Much like some of our students, entrepreneurs would love to get first dibs at the questions diners ask of their establishments. Too often they flounder about, tinkering with the 'de's and 'du's of their names and mimicking the decor, cutlery, menus, and ultimately the prices of their more upmarket counterparts. But there is a simple formula that often works with the Nepali out and about in the Kathmandu night: elevate the local.
Your average Nepali youth likes his meat and drink, preferably together. But he may want to partake of the staples of the bhatti (and home) in slightly more convivial surroundings. Overwhelm him with continental interpretations, and he'll plump for the momos.
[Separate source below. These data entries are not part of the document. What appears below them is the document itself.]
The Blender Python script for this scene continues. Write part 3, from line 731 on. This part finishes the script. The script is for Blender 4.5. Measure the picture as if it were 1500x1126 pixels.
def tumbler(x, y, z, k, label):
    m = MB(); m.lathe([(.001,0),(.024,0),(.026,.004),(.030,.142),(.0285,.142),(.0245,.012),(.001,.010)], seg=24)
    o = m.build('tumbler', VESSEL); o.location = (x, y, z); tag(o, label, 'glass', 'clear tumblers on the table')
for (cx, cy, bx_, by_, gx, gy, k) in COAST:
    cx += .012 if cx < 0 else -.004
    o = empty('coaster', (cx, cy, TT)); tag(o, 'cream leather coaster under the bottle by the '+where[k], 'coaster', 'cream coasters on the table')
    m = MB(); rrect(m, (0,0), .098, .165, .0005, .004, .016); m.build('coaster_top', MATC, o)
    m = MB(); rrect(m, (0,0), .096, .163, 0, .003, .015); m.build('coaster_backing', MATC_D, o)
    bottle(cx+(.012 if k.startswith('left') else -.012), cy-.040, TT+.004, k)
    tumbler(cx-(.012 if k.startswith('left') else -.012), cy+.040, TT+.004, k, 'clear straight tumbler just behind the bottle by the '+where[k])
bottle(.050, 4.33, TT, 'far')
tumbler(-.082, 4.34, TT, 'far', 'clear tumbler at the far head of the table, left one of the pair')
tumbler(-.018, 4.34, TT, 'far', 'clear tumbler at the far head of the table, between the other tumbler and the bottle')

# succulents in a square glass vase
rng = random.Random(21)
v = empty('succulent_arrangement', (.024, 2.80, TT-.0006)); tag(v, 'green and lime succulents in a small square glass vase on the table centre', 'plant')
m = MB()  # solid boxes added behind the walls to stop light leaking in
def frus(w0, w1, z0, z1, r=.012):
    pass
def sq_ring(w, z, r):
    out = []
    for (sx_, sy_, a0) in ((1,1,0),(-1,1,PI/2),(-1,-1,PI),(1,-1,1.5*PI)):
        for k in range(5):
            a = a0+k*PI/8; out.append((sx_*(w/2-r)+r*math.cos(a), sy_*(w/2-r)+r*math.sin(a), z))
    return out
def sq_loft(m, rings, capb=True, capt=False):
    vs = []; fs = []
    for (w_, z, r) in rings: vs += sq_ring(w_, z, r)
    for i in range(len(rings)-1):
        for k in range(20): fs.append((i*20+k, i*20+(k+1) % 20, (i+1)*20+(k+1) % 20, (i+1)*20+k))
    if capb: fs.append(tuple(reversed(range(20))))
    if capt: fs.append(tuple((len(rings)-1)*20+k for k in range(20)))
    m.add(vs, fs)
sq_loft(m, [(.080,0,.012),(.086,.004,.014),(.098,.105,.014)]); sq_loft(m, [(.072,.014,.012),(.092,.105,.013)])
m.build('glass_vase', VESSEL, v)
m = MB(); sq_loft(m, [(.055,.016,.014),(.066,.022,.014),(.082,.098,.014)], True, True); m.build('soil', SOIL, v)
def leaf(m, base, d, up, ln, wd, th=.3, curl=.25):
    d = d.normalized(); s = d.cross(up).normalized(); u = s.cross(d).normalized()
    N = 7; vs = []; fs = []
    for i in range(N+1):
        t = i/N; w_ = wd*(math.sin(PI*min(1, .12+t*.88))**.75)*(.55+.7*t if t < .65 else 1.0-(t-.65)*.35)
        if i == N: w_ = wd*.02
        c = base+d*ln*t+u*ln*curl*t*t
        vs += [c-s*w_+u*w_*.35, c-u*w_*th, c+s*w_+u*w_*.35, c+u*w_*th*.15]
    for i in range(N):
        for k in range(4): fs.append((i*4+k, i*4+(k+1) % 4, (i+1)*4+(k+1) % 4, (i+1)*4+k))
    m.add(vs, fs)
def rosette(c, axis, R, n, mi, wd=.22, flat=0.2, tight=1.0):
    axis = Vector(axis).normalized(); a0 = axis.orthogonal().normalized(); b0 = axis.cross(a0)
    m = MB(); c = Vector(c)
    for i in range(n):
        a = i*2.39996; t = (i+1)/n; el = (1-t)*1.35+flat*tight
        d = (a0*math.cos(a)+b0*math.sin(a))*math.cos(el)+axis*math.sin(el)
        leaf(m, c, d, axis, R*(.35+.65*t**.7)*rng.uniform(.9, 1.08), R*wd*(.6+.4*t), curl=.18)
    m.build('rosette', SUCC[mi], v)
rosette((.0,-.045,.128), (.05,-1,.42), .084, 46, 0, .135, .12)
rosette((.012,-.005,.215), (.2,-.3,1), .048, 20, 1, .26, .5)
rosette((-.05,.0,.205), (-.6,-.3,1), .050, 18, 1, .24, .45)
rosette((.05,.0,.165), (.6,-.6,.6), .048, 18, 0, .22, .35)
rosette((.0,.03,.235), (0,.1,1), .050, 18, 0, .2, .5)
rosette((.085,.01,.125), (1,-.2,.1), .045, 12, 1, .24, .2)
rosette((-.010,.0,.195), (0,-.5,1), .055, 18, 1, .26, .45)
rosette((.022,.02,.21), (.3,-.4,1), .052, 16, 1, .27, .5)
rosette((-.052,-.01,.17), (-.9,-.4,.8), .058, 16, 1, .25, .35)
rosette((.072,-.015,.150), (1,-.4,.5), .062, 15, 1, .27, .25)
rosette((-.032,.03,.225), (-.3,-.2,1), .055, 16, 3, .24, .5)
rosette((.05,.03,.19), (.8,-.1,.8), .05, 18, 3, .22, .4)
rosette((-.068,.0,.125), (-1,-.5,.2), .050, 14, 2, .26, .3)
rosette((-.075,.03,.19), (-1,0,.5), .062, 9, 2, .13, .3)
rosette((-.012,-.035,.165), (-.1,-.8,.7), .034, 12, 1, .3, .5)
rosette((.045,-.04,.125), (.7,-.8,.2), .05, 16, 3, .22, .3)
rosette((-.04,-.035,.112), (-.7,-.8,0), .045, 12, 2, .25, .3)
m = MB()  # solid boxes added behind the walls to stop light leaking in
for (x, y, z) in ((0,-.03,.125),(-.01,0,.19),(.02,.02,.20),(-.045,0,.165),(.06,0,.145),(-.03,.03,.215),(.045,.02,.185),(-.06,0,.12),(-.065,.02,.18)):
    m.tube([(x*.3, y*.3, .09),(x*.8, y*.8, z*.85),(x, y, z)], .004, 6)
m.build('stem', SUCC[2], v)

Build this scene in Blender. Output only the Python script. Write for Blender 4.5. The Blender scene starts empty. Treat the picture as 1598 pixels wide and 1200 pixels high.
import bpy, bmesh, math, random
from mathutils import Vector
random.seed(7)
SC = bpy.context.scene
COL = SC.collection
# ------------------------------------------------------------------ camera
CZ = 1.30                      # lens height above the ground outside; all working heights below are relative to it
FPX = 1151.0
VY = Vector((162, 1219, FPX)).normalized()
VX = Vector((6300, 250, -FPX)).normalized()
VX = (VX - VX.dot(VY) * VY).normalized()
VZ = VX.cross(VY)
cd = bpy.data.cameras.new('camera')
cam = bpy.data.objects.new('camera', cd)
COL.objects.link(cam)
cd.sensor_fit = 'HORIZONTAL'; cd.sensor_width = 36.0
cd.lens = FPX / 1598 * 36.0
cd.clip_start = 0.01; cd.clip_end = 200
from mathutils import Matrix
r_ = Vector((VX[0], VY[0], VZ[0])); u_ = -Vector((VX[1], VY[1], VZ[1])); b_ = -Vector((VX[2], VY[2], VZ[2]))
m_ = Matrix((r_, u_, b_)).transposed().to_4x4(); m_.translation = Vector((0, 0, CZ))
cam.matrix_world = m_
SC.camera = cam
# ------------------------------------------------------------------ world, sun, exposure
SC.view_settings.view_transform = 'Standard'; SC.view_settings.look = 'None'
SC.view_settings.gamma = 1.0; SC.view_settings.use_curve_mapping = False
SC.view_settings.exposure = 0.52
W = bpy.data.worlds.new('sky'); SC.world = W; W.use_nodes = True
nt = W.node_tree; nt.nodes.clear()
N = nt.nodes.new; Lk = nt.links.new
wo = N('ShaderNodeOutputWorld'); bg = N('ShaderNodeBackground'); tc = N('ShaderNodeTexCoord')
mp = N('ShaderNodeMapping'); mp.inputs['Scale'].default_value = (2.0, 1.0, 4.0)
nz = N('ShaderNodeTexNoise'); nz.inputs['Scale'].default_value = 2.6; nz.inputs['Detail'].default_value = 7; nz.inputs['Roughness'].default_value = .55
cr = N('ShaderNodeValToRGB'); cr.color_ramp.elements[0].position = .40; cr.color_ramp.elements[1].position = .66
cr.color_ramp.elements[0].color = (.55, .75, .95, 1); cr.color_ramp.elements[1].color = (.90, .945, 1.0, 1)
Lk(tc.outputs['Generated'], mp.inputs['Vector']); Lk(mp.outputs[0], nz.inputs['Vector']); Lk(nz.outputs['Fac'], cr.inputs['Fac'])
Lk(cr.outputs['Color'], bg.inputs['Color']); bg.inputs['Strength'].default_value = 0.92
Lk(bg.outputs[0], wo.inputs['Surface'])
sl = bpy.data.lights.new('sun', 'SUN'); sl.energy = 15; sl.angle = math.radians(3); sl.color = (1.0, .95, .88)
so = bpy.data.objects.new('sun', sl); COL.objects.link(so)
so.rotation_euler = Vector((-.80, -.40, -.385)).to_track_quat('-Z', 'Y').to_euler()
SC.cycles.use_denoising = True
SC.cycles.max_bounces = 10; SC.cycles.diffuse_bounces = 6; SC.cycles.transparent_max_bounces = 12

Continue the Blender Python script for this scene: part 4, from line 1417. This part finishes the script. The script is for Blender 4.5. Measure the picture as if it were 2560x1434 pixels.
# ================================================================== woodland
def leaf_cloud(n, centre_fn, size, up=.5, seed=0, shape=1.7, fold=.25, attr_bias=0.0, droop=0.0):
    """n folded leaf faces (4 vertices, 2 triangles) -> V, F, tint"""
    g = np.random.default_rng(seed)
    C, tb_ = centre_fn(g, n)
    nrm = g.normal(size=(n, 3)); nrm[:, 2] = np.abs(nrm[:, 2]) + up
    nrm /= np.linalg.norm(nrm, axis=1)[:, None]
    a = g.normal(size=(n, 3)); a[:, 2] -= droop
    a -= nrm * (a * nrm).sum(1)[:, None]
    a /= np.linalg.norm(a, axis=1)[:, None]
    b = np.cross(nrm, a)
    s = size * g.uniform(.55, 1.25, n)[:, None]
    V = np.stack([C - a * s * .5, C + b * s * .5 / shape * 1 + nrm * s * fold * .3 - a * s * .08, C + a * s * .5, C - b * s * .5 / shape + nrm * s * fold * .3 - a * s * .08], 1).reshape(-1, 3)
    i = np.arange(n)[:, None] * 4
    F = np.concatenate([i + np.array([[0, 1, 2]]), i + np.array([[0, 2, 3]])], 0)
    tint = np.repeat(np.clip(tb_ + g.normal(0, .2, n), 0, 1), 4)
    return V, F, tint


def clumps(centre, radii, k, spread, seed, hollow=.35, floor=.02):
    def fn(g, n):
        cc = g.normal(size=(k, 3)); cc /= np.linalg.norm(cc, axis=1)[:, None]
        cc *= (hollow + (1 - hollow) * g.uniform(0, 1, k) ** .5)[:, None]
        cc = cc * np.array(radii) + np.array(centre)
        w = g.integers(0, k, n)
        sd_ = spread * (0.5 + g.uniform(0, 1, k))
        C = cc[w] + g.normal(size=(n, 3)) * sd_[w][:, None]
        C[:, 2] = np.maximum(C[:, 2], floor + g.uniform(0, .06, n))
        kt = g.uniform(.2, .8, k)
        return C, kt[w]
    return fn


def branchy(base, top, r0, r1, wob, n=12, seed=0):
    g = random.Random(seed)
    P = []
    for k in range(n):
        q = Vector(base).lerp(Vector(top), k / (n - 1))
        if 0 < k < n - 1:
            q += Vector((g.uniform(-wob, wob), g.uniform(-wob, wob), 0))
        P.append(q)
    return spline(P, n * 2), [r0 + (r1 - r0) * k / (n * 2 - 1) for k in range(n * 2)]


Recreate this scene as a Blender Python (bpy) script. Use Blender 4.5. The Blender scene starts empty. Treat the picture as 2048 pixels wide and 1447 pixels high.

Drown him in beer, and he'll wish for something more substantial. Bhumi, with its earthy decor, welcoming open spaces and long tables customised for large parties (with obligatory beer garden), serves up excellent Newari cuisine backed by Indian mains. It seems to have the got balance just right.
The bara and chatamari variations will ground your drinking where the meat does not. But if you fancy a full meal after an array of snacks, peruse the variety of North Indian mains available, including decent Tandoori chicken. Order early to get there before the rest of the weekend crowd, and on Valentine's Day, don't even bother.
Coming up Lazimpat, pass Bluebird department store on your right and look out for the signboard indicating the short lane leading into Bhumi.